◆ **Work instructions**:
Would you transcribe the whole listing exactly, minus its pictures?

--------

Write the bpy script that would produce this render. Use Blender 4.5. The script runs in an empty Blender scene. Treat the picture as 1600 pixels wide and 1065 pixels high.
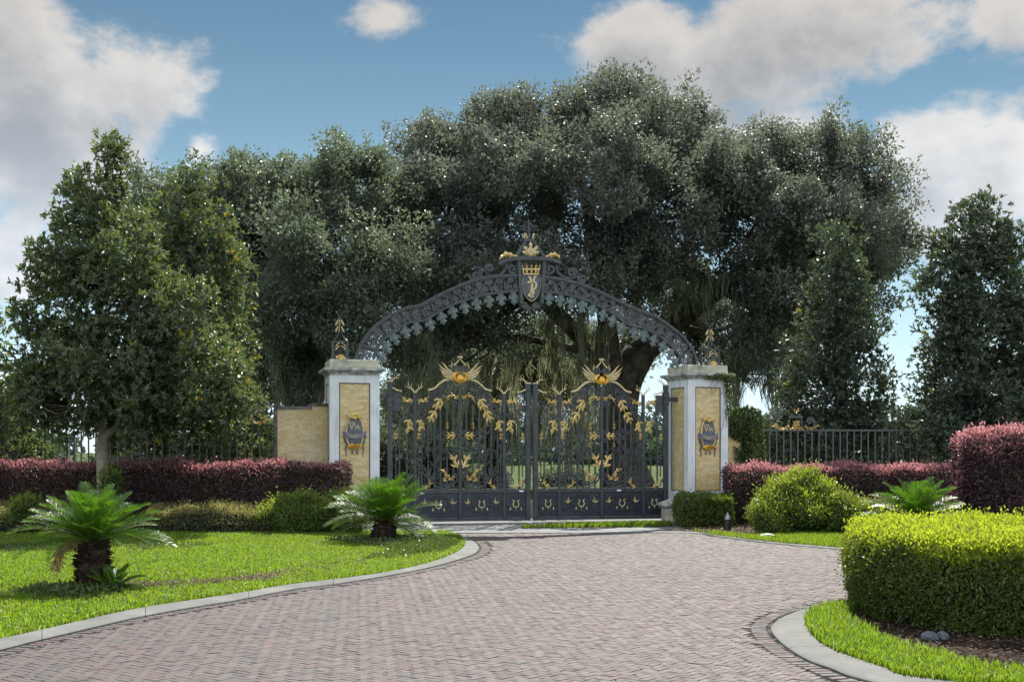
import bpy, math, random
import numpy as np
from mathutils.geometry import tessellate_polygon
from mathutils import Vector

rng = np.random.default_rng(7)
random.seed(7)
SC = bpy.context.scene
COL = SC.collection
PI = math.pi

# ---------------------------------------------------------------- photo <-> world
F, CX, HY, EYE = 1931.0, 800.0, 706.0, 1.6
def P(px, py, Y):
    return np.array([(px - CX) / F * Y, Y, EYE - (py - HY) / F * Y])
def G(px, py):
    Y = EYE * F / (py - HY)
    return ((px - CX) / F * Y, Y)

# ---------------------------------------------------------------- mesh builder
class MB:
    def __init__(s):
        s.v = []; s.f = []; s.n = 0
    def add(s, verts, faces, mi=0, smooth=False):
        verts = np.asarray(verts, dtype=np.float64).reshape(-1, 3)
        if isinstance(faces, np.ndarray):
            groups = [faces]
        else:
            d = {}
            for f in faces:
                d.setdefault(len(f), []).append(f)
            groups = [np.array(x) for x in d.values()]
        for g in groups:
            if len(g):
                s.f.append((g.astype(np.int64) + s.n, mi, smooth))
        s.v.append(verts); s.n += len(verts)
        return s
    def merge(s, o, mi=None):
        for g, m, sm in o.f:
            s.f.append((g + s.n, m if mi is None else mi, sm))
        s.v += o.v; s.n += o.n
        return s
    def box(s, x0, x1, y0, y1, z0, z1, mi=0, bev=0.0):
        if bev <= 0:
            v = [(x0,y0,z0),(x1,y0,z0),(x1,y1,z0),(x0,y1,z0),(x0,y0,z1),(x1,y0,z1),(x1,y1,z1),(x0,y1,z1)]
            return s.add(v, [(0,3,2,1),(4,5,6,7),(0,1,5,4),(1,2,6,5),(2,3,7,6),(3,0,4,7)], mi)
        b = bev
        loops = []
        for z, i in ((z0, b), (z0 + b, 0), (z1 - b, 0), (z1, b)):
            c = min(b, .45*(x1-x0), .45*(y1-y0))
            i2 = i
            loops.append([(x0+c+i2*0,y0+i2,z),(x1-c,y0+i2,z),(x1-i2,y0+c,z),(x1-i2,y1-c,z),(x1-c,y1-i2,z),(x0+c,y1-i2,z),(x0+i2,y1-c,z),(x0+i2,y0+c,z)])
        return s.loft(loops, mi)
    def loft(s, loops, mi=0, caps=True, closed=True, smooth=False):
        L = [np.asarray(l, dtype=float) for l in loops]
        n = len(L[0]); v = np.concatenate(L)
        f = []
        for k in range(len(L) - 1):
            for i in range(n if closed else n - 1):
                j = (i + 1) % n
                f.append((k*n+i, k*n+j, (k+1)*n+j, (k+1)*n+i))
        if caps and closed:
            f.append(tuple(range(n - 1, -1, -1)))
            f.append(tuple((len(L)-1)*n + i for i in range(n)))
        return s.add(v, f, mi, smooth)
    def tube(s, path, rad, sides=8, mi=0, smooth=True, flat=None):
        p = np.asarray(path, dtype=float); n = len(p)
        r = np.broadcast_to(np.asarray(rad, dtype=float), (n,))
        t = np.gradient(p, axis=0); t /= np.maximum(np.linalg.norm(t, axis=1, keepdims=True), 1e-9)
        u = np.zeros_like(t)
        a = np.array([0, 0, 1.0]) if abs(t[0][2]) < .9 else np.array([1.0, 0, 0])
        for i in range(n):
            a = a - t[i] * a.dot(t[i]); a /= max(np.linalg.norm(a), 1e-9); u[i] = a
        w = np.cross(t, u)
        ang = np.linspace(0, 2*PI, sides, endpoint=False)
        ca, sa = np.cos(ang), np.sin(ang)
        v = p[:, None] + r[:, None, None] * (ca[None, :, None]*u[:, None] + sa[None, :, None]*w[:, None])
        return s.loft(list(v), mi, True, True, smooth)
    def bar(s, path, w, d, y=0.0, mi=0):
        """flat bar swept along a polyline in the XZ plane; w in the plane, d deep, centred on y"""
        p = np.asarray(path, dtype=float); n = len(p)
        if n < 2: return s
        t = np.gradient(p, axis=0); t /= np.maximum(np.linalg.norm(t, axis=1, keepdims=True), 1e-9)
        nn = np.stack([-t[:, 1], t[:, 0]], 1)
        w = np.broadcast_to(np.asarray(w, dtype=float), (n,))[:, None]
        a = p + nn*w/2; b = p - nn*w/2
        def mk(q, yy): return np.stack([q[:, 0], np.full(n, yy), q[:, 1]], 1)
        v = np.stack([mk(a, y-d/2), mk(b, y-d/2), mk(b, y+d/2), mk(a, y+d/2)], 1)
        return s.loft(list(v), mi)
    def leaf(s, path, w, lobes=3, y=0.0, thick=.012, bulge=.02, mi=0, taper=1.0, depth=.68):
        """gilded acanthus leaf along a path in XZ: toothed outline, raised midrib, real thickness"""
        p = np.asarray(path, dtype=float)
        seg = np.concatenate([[0], np.cumsum(np.linalg.norm(np.diff(p, axis=0), axis=1))])
        m = lobes*6 + 1
        tt = np.linspace(0, seg[-1], m)
        q = np.stack([np.interp(tt, seg, p[:, 0]), np.interp(tt, seg, p[:, 1])], 1)
        t = np.gradient(q, axis=0); t /= np.maximum(np.linalg.norm(t, axis=1, keepdims=True), 1e-9)
        nn = np.stack([-t[:, 1], t[:, 0]], 1)
        u = np.linspace(0, 1, m)
        env = np.sin(PI*np.clip(u*.88+.09, 0, 1))**.8 * (1-.3*u*taper)
        tooth = 1 - depth*np.abs(((u*lobes) % 1.0))
        hw = (w/2*env*tooth)[:, None]; hw[-1] = 0.0008
        fwd = t*hw*0.5
        L = q + nn*hw + fwd; R = q - nn*hw + fwd
        def mk(c, yy): return np.stack([c[:, 0], np.full(m, yy) if np.isscalar(yy) else yy, c[:, 1]], 1)
        yr = y - bulge*env - thick/2
        loops = [np.array([a, b, c, d]) for a, b, c, d in zip(mk(L, y-thick/2), mk(q, yr), mk(R, y-thick/2), mk(q, y+thick/2))]
        return s.loft(loops, mi)
    def ellipsoid(s, c, r, nu=16, nv=10, mi=0, smooth=True):
        loops = []
        for k in range(nv + 1):
            a = -PI/2 + PI*k/nv
            rr = max(math.cos(a), .002)
            loops.append([(c[0]+r[0]*rr*math.cos(t), c[1]+r[1]*rr*math.sin(t), c[2]+r[2]*math.sin(a)) for t in np.linspace(0, 2*PI, nu, endpoint=False)])
        return s.loft(loops, mi, True, True, smooth)
    def prism(s, poly, z0, z1, mi=0, mi_side=None, bottom=False):
        poly = [tuple(p[:2]) for p in poly]
        A = sum(poly[i][0]*poly[(i+1) % len(poly)][1]-poly[(i+1) % len(poly)][0]*poly[i][1] for i in range(len(poly)))
        if A < 0: poly = poly[::-1]
        n = len(poly)
        tri = tessellate_polygon([[Vector((x, y, 0)) for x, y in poly]])
        up = []
        for a, b, c in tri:
            x1, y1 = poly[a]; x2, y2 = poly[b]; x3, y3 = poly[c]
            up.append((a, b, c) if (x2-x1)*(y3-y1)-(x3-x1)*(y2-y1) > 0 else (a, c, b))
        s.add([(x, y, z1) for x, y in poly], up, mi)
        if z0 is not None:
            v = [(x, y, z1) for x, y in poly] + [(x, y, z0) for x, y in poly]
            s.add(v, [(i, n+i, n+(i+1) % n, (i+1) % n) for i in range(n)], mi if mi_side is None else mi_side)
        return s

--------

◆ **Solution below**:
Write the bpy script that would produce this render. Use Blender 4.5. The script runs in an empty Blender scene. Treat the picture as 1600 pixels wide and 1065 pixels high.
import bpy, math, random
import numpy as np
from mathutils.geometry import tessellate_polygon
from mathutils import Vector

rng = np.random.default_rng(7)
random.seed(7)
SC = bpy.context.scene
COL = SC.collection
PI = math.pi

# ---------------------------------------------------------------- photo <-> world
F, CX, HY, EYE = 1931.0, 800.0, 706.0, 1.6
def P(px, py, Y):
    return np.array([(px - CX) / F * Y, Y, EYE - (py - HY) / F * Y])
def G(px, py):
    Y = EYE * F / (py - HY)
    return ((px - CX) / F * Y, Y)

# ---------------------------------------------------------------- mesh builder
class MB:
    def __init__(s):
        s.v = []; s.f = []; s.n = 0
    def add(s, verts, faces, mi=0, smooth=False):
        verts = np.asarray(verts, dtype=np.float64).reshape(-1, 3)
        if isinstance(faces, np.ndarray):
            groups = [faces]
        else:
            d = {}
            for f in faces:
                d.setdefault(len(f), []).append(f)
            groups = [np.array(x) for x in d.values()]
        for g in groups:
            if len(g):
                s.f.append((g.astype(np.int64) + s.n, mi, smooth))
        s.v.append(verts); s.n += len(verts)
        return s
    def merge(s, o, mi=None):
        for g, m, sm in o.f:
            s.f.append((g + s.n, m if mi is None else mi, sm))
        s.v += o.v; s.n += o.n
        return s
    def box(s, x0, x1, y0, y1, z0, z1, mi=0, bev=0.0):
        if bev <= 0:
            v = [(x0,y0,z0),(x1,y0,z0),(x1,y1,z0),(x0,y1,z0),(x0,y0,z1),(x1,y0,z1),(x1,y1,z1),(x0,y1,z1)]
            return s.add(v, [(0,3,2,1),(4,5,6,7),(0,1,5,4),(1,2,6,5),(2,3,7,6),(3,0,4,7)], mi)
        b = bev
        loops = []
        for z, i in ((z0, b), (z0 + b, 0), (z1 - b, 0), (z1, b)):
            c = min(b, .45*(x1-x0), .45*(y1-y0))
            i2 = i
            loops.append([(x0+c+i2*0,y0+i2,z),(x1-c,y0+i2,z),(x1-i2,y0+c,z),(x1-i2,y1-c,z),(x1-c,y1-i2,z),(x0+c,y1-i2,z),(x0+i2,y1-c,z),(x0+i2,y0+c,z)])
        return s.loft(loops, mi)
    def loft(s, loops, mi=0, caps=True, closed=True, smooth=False):
        L = [np.asarray(l, dtype=float) for l in loops]
        n = len(L[0]); v = np.concatenate(L)
        f = []
        for k in range(len(L) - 1):
            for i in range(n if closed else n - 1):
                j = (i + 1) % n
                f.append((k*n+i, k*n+j, (k+1)*n+j, (k+1)*n+i))
        if caps and closed:
            f.append(tuple(range(n - 1, -1, -1)))
            f.append(tuple((len(L)-1)*n + i for i in range(n)))
        return s.add(v, f, mi, smooth)
    def tube(s, path, rad, sides=8, mi=0, smooth=True, flat=None):
        p = np.asarray(path, dtype=float); n = len(p)
        r = np.broadcast_to(np.asarray(rad, dtype=float), (n,))
        t = np.gradient(p, axis=0); t /= np.maximum(np.linalg.norm(t, axis=1, keepdims=True), 1e-9)
        u = np.zeros_like(t)
        a = np.array([0, 0, 1.0]) if abs(t[0][2]) < .9 else np.array([1.0, 0, 0])
        for i in range(n):
            a = a - t[i] * a.dot(t[i]); a /= max(np.linalg.norm(a), 1e-9); u[i] = a
        w = np.cross(t, u)
        ang = np.linspace(0, 2*PI, sides, endpoint=False)
        ca, sa = np.cos(ang), np.sin(ang)
        v = p[:, None] + r[:, None, None] * (ca[None, :, None]*u[:, None] + sa[None, :, None]*w[:, None])
        return s.loft(list(v), mi, True, True, smooth)
    def bar(s, path, w, d, y=0.0, mi=0):
        """flat bar swept along a polyline in the XZ plane; w in the plane, d deep, centred on y"""
        p = np.asarray(path, dtype=float); n = len(p)
        if n < 2: return s
        t = np.gradient(p, axis=0); t /= np.maximum(np.linalg.norm(t, axis=1, keepdims=True), 1e-9)
        nn = np.stack([-t[:, 1], t[:, 0]], 1)
        w = np.broadcast_to(np.asarray(w, dtype=float), (n,))[:, None]
        a = p + nn*w/2; b = p - nn*w/2
        def mk(q, yy): return np.stack([q[:, 0], np.full(n, yy), q[:, 1]], 1)
        v = np.stack([mk(a, y-d/2), mk(b, y-d/2), mk(b, y+d/2), mk(a, y+d/2)], 1)
        return s.loft(list(v), mi)
    def leaf(s, path, w, lobes=3, y=0.0, thick=.012, bulge=.02, mi=0, taper=1.0, depth=.68):
        """gilded acanthus leaf along a path in XZ: toothed outline, raised midrib, real thickness"""
        p = np.asarray(path, dtype=float)
        seg = np.concatenate([[0], np.cumsum(np.linalg.norm(np.diff(p, axis=0), axis=1))])
        m = lobes*6 + 1
        tt = np.linspace(0, seg[-1], m)
        q = np.stack([np.interp(tt, seg, p[:, 0]), np.interp(tt, seg, p[:, 1])], 1)
        t = np.gradient(q, axis=0); t /= np.maximum(np.linalg.norm(t, axis=1, keepdims=True), 1e-9)
        nn = np.stack([-t[:, 1], t[:, 0]], 1)
        u = np.linspace(0, 1, m)
        env = np.sin(PI*np.clip(u*.88+.09, 0, 1))**.8 * (1-.3*u*taper)
        tooth = 1 - depth*np.abs(((u*lobes) % 1.0))
        hw = (w/2*env*tooth)[:, None]; hw[-1] = 0.0008
        fwd = t*hw*0.5
        L = q + nn*hw + fwd; R = q - nn*hw + fwd
        def mk(c, yy): return np.stack([c[:, 0], np.full(m, yy) if np.isscalar(yy) else yy, c[:, 1]], 1)
        yr = y - bulge*env - thick/2
        loops = [np.array([a, b, c, d]) for a, b, c, d in zip(mk(L, y-thick/2), mk(q, yr), mk(R, y-thick/2), mk(q, y+thick/2))]
        return s.loft(loops, mi)
    def ellipsoid(s, c, r, nu=16, nv=10, mi=0, smooth=True):
        loops = []
        for k in range(nv + 1):
            a = -PI/2 + PI*k/nv
            rr = max(math.cos(a), .002)
            loops.append([(c[0]+r[0]*rr*math.cos(t), c[1]+r[1]*rr*math.sin(t), c[2]+r[2]*math.sin(a)) for t in np.linspace(0, 2*PI, nu, endpoint=False)])
        return s.loft(loops, mi, True, True, smooth)
    def prism(s, poly, z0, z1, mi=0, mi_side=None, bottom=False):
        poly = [tuple(p[:2]) for p in poly]
        A = sum(poly[i][0]*poly[(i+1) % len(poly)][1]-poly[(i+1) % len(poly)][0]*poly[i][1] for i in range(len(poly)))
        if A < 0: poly = poly[::-1]
        n = len(poly)
        tri = tessellate_polygon([[Vector((x, y, 0)) for x, y in poly]])
        up = []
        for a, b, c in tri:
            x1, y1 = poly[a]; x2, y2 = poly[b]; x3, y3 = poly[c]
            up.append((a, b, c) if (x2-x1)*(y3-y1)-(x3-x1)*(y2-y1) > 0 else (a, c, b))
        s.add([(x, y, z1) for x, y in poly], up, mi)
        if z0 is not None:
            v = [(x, y, z1) for x, y in poly] + [(x, y, z0) for x, y in poly]
            s.add(v, [(i, n+i, n+(i+1) % n, (i+1) % n) for i in range(n)], mi if mi_side is None else mi_side)
        return s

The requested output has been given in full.